I dove headfirst into mavericks on my iMac and have not enjoyed my experience.

Every morning when I wake up I have to open activitiy monitor(actually I just always leave it open) and kill system stats and mds. (perhaps i am doing something wrong, but i digress)

I've never done time machine backups before and I've never had a reason to 'unupgrade' my os, so I left myself in a situation that I didn't prepare for.

What I think I can do is backup both my laptop(10.8) and my iMac(10.9) to time machine then restore my iMac to the backup of my laptop.

If there is a problem I would restore my iMac from its own time machine.

Is this really as simple as it sounds? Will this work like I think it will? Are there any pitfalls I need to look out for? What if my iMac was 2013, would it still work?

I realize that I am essentially deleting my entire iMac, but almost everything is identical on the two computers as far as software goes(my MBP has a few more apps which I would love to utilize on my iMac). Also, nearly 100% of my work files are always on a pocket hard drive.

I appreciate any input and advice.

Thanks!

j
 

jbarley

macrumors 601
Jul 1, 2006
4,023
1,893
Vancouver Island
here is something you could try...
connect your MBP and iMac together with a FW cable,
boot the MBP into target disk mode (press the 'T' key) on startup.
Now boot your iMac while holding the 'alt' key and your MBP should show up as a startup disk option.
Select the MBP and see how well the iMac starts and runs off of the MBP's HDD, if you like what you get, you can use Carbon Copy Cloner to clone the MBP to your iMacs startup drive.
 

ultraspiracle

macrumors member
Sep 21, 2012
93
4
You can't restore to ML with time machine alone.

You'll need to format and then install the release version of ML from the apple downloads page.

To accomplish this you'll need to create a bootable OS X version on a portable external drive, THEN, use migration assistant to restore your apps, settings, etc from Time Machine. http://support.apple.com/kb/ht4500

I've done this twice - it actually works pretty well.
 

janitor3

macrumors regular
Aug 11, 2010
227
41
Glasgow, Scotland
You can't restore to ML with time machine alone.

I have restored to ML from Mavericks using a time machine backup, didn't have any problems.
I had updated to Mavericks and found it glitchy, so I restored back to ML from my backups on time machine.
 

Gochugogi

macrumors regular
Oct 27, 2013
223
26
Sandwich Isles
You can't restore to ML with time machine alone.

You'll need to format and then install the release version of ML from the apple downloads page.

To accomplish this you'll need to create a bootable OS X version on a portable external drive, THEN, use migration assistant to restore your apps, settings, etc from Time Machine. http://support.apple.com/kb/ht4500

I've done this twice - it actually works pretty well.

I did the same thing so I could run both ML and Mavericks on my Mac Pro, but used a spare internal drive.
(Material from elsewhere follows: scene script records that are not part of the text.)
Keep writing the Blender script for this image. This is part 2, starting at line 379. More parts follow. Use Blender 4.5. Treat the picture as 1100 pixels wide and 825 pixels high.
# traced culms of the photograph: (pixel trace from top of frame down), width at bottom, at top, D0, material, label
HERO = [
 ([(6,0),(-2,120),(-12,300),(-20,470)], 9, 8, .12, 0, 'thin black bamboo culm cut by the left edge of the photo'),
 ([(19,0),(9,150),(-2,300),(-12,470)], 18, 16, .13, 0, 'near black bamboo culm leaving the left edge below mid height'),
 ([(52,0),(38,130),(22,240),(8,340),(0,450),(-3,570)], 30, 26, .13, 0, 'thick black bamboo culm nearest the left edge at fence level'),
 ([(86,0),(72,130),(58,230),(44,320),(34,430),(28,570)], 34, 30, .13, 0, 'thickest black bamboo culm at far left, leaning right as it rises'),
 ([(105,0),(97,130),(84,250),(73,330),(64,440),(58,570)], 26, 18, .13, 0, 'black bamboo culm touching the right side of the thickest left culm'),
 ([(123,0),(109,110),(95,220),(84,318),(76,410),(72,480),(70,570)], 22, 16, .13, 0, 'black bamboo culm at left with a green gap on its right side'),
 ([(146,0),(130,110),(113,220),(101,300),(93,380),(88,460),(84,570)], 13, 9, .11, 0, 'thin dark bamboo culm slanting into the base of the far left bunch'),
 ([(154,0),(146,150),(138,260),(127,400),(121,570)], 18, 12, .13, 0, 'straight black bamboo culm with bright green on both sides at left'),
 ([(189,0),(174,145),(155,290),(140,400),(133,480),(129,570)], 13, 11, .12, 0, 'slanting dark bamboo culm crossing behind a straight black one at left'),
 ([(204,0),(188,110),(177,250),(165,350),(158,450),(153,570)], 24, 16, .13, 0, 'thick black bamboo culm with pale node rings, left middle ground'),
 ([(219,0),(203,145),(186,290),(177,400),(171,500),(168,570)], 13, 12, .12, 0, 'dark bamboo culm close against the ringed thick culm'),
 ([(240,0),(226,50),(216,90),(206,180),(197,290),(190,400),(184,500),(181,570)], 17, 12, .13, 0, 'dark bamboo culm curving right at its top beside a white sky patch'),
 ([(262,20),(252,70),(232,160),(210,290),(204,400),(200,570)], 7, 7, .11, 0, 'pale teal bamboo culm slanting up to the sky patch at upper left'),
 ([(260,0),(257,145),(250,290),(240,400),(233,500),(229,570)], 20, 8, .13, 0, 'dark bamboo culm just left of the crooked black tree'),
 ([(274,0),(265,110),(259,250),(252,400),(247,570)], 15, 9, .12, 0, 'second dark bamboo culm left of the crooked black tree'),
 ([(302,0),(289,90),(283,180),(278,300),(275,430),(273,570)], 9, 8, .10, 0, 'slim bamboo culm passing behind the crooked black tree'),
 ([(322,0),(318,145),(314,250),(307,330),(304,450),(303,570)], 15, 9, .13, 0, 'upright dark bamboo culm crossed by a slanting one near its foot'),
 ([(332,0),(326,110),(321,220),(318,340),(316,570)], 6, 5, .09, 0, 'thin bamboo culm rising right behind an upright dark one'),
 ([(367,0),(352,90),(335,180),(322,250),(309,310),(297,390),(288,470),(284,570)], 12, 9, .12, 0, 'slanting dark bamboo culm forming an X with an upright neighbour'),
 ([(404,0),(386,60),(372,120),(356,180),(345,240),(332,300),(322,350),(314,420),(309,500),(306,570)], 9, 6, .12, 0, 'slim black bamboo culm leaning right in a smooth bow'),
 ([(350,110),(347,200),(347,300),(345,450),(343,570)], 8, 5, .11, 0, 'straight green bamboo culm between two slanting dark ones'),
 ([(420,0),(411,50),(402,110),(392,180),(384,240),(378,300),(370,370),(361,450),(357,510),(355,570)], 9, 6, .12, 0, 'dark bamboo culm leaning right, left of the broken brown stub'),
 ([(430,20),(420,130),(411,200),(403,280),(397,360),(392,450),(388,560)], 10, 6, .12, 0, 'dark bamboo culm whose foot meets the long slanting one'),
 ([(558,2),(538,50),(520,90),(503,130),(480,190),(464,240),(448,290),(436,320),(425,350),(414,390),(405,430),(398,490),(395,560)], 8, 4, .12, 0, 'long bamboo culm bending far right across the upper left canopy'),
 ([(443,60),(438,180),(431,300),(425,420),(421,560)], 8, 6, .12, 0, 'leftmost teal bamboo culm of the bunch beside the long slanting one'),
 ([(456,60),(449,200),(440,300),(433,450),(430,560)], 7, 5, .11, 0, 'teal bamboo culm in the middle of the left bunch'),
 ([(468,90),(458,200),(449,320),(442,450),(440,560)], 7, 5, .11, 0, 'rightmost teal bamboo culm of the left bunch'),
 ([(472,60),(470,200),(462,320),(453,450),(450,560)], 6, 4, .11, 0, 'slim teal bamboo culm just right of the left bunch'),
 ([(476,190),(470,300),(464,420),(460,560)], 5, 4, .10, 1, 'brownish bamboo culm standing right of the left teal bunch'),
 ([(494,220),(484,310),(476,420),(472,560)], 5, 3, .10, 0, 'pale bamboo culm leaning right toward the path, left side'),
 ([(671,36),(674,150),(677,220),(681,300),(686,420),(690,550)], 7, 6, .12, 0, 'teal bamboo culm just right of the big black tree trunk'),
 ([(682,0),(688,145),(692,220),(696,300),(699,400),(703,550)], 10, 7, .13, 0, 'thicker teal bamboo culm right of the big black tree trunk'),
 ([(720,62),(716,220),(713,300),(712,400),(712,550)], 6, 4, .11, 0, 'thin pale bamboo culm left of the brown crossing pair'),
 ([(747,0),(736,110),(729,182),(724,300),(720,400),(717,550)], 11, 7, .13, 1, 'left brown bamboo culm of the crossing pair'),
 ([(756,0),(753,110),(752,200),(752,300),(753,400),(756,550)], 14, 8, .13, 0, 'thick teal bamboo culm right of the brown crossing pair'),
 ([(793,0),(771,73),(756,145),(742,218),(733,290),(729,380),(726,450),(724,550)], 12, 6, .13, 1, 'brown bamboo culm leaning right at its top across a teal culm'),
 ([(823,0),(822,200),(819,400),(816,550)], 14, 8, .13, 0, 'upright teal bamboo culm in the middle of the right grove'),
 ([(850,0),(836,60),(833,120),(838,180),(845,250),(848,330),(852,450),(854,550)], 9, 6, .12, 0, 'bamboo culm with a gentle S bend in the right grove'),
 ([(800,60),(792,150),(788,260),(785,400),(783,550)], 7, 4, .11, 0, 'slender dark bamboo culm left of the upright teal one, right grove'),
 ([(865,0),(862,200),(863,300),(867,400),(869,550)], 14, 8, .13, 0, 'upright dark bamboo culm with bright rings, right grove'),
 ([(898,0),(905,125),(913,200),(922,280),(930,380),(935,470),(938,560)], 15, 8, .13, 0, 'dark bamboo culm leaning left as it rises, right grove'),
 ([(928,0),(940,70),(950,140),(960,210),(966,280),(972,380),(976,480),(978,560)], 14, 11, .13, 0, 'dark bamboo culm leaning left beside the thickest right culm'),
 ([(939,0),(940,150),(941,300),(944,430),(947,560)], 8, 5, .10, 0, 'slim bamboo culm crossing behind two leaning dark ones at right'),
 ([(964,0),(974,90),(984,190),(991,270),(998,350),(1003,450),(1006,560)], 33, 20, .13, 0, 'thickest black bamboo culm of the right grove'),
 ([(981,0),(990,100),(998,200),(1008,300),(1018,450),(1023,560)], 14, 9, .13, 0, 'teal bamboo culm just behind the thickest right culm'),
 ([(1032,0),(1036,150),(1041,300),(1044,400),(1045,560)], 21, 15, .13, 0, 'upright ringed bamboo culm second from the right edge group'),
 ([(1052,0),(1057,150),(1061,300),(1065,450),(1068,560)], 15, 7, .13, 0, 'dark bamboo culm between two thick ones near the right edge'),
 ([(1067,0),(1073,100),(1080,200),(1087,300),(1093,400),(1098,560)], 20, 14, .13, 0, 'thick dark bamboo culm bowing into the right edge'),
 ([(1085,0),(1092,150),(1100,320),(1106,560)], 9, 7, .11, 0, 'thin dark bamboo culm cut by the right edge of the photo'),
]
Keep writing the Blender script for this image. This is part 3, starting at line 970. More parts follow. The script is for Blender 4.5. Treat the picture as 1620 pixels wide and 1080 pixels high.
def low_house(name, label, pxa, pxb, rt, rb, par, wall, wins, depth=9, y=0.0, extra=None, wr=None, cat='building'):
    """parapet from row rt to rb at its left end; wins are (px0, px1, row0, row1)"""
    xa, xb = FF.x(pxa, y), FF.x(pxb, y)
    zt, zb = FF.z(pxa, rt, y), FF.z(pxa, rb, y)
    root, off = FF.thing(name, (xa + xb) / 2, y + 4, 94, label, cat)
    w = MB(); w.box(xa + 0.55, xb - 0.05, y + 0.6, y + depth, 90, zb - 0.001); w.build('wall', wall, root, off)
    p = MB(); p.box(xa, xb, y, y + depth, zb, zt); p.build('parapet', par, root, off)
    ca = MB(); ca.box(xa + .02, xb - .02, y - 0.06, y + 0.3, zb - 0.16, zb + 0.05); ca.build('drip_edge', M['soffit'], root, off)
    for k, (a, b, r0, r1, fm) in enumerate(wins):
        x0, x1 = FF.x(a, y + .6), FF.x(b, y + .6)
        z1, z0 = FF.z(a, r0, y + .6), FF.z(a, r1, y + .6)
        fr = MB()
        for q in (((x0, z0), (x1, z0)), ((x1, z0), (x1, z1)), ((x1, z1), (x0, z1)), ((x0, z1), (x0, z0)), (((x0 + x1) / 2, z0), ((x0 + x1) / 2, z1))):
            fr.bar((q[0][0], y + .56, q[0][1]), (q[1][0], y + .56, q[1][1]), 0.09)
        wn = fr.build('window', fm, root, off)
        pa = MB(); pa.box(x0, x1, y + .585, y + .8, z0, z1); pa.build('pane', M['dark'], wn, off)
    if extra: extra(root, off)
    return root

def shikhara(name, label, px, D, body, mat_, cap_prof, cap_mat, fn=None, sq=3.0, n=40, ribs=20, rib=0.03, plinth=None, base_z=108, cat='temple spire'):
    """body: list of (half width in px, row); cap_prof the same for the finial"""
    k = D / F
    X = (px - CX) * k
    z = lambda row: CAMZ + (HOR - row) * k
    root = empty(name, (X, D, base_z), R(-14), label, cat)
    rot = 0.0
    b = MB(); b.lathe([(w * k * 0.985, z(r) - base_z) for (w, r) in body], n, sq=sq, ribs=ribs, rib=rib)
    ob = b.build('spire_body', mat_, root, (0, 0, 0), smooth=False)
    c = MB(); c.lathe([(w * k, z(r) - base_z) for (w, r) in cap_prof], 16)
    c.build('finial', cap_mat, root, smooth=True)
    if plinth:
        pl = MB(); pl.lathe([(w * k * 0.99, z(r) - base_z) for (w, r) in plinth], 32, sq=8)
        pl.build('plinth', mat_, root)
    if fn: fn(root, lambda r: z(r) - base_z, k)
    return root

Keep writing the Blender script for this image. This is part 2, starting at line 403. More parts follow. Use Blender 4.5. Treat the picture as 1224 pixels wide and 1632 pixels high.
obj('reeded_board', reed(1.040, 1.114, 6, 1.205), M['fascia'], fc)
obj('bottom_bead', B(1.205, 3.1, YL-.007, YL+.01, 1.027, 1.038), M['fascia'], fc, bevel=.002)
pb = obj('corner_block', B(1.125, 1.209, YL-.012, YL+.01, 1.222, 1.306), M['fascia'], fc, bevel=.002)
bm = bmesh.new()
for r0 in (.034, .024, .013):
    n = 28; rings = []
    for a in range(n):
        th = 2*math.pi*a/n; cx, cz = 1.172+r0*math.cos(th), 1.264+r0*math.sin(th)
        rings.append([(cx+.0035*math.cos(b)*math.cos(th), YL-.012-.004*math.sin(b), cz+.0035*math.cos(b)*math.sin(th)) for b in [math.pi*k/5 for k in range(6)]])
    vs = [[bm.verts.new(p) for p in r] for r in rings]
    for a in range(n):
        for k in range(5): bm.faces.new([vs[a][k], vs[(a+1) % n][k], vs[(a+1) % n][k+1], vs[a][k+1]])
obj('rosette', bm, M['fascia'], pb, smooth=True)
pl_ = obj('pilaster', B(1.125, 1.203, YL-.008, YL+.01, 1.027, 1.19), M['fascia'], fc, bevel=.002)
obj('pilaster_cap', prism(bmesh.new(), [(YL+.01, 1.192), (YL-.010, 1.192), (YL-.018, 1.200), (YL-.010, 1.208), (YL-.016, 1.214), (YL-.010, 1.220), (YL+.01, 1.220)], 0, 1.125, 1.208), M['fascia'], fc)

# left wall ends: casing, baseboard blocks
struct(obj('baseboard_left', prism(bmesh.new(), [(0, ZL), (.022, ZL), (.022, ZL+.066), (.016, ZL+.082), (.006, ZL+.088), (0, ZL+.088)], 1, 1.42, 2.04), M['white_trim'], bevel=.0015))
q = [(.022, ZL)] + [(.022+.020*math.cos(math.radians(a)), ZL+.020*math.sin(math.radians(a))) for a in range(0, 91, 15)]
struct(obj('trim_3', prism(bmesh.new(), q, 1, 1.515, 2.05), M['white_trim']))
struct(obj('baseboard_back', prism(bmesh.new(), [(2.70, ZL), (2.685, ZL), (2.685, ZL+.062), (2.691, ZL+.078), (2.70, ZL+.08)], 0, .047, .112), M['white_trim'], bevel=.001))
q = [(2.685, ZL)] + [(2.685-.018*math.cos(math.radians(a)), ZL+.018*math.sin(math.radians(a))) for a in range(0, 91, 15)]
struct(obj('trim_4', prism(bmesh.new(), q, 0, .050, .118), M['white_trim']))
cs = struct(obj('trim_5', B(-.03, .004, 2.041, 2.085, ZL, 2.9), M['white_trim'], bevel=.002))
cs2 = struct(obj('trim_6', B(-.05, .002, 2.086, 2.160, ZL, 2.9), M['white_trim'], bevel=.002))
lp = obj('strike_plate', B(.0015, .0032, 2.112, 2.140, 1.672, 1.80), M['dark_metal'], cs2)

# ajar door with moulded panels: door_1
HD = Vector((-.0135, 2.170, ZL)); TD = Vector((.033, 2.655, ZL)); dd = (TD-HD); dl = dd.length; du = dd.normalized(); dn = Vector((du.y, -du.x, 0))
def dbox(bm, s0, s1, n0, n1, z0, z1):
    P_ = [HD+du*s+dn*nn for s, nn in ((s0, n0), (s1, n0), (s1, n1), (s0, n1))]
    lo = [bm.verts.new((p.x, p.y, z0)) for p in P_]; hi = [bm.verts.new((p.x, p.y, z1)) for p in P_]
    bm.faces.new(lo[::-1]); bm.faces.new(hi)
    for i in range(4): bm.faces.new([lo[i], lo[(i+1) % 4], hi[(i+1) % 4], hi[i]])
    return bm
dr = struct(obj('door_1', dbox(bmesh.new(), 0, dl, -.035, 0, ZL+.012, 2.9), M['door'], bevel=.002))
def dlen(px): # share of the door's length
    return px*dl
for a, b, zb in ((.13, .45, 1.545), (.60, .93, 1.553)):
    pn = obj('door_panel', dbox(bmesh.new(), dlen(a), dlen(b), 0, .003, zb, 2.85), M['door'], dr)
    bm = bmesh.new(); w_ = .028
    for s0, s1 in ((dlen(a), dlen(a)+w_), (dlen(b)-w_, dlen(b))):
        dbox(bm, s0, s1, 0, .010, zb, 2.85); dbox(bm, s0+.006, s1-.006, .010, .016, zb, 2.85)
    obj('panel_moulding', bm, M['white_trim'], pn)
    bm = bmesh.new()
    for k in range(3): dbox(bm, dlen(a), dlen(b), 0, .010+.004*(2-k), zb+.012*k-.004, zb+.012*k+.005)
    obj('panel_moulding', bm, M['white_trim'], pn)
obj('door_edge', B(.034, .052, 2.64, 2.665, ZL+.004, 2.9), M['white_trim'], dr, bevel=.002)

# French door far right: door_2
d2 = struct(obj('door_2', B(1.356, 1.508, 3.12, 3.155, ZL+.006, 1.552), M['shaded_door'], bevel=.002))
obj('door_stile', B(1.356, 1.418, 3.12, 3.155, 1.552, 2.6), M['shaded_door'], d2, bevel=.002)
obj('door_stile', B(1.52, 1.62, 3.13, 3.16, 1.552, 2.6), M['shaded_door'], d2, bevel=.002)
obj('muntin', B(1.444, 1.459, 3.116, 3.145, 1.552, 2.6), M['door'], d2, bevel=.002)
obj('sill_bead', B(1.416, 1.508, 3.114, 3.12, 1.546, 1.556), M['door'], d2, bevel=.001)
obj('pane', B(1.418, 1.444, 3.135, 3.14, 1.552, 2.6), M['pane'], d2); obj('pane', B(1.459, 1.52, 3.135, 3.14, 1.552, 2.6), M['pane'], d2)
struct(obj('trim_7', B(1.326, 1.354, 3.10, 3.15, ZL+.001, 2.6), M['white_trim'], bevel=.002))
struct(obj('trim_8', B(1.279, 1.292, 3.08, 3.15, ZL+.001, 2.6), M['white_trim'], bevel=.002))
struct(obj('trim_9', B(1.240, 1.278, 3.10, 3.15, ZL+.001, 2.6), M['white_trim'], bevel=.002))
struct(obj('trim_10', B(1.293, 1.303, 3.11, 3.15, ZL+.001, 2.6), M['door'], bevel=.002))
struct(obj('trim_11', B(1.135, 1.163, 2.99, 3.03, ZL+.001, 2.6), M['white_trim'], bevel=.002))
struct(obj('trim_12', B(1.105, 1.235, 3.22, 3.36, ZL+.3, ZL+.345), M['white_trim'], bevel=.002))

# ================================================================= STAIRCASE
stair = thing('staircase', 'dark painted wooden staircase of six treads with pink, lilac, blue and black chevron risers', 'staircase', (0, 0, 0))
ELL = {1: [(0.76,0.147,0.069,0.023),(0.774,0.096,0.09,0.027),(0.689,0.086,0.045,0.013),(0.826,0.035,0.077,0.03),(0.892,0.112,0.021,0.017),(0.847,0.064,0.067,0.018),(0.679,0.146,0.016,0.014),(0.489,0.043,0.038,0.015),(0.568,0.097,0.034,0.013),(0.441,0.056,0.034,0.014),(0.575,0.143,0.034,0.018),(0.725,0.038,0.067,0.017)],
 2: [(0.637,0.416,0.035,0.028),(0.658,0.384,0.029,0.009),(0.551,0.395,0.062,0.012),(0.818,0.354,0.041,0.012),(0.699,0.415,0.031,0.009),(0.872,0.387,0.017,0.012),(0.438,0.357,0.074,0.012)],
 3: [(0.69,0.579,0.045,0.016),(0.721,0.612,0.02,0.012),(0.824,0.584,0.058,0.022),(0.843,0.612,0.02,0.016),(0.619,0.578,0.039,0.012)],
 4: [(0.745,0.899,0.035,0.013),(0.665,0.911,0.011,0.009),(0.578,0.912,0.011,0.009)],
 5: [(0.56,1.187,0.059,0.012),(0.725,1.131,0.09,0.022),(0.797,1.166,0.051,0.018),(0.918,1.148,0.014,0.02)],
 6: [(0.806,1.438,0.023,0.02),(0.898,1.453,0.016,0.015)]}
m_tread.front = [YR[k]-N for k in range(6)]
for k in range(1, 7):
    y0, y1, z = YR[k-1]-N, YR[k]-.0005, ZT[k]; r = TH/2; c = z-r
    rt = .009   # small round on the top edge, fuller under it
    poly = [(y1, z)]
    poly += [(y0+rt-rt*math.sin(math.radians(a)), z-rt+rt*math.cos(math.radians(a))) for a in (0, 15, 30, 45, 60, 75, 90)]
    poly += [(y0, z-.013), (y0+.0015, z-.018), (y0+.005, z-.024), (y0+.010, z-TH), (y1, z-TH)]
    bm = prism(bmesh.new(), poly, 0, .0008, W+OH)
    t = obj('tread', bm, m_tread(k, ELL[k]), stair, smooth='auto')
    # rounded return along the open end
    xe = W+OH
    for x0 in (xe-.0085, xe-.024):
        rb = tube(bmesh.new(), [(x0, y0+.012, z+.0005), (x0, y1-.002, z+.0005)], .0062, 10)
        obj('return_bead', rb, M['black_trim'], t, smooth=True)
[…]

It takes all afternoon so set aside a big block of time. Some pro apps will need to be validated...
 

ultraspiracle

macrumors member
Sep 21, 2012
93
4
You can't restore to ML with time machine alone.

I have restored to ML from Mavericks using a time machine backup, didn't have any problems.
I had updated to Mavericks and found it glitchy, so I restored back to ML from my backups on time machine.

Hi Janitor3 - Really? I didn't think you could do that..I know I could not go back to Lion from ML using Time Machine but maybe Mavs to ML is different?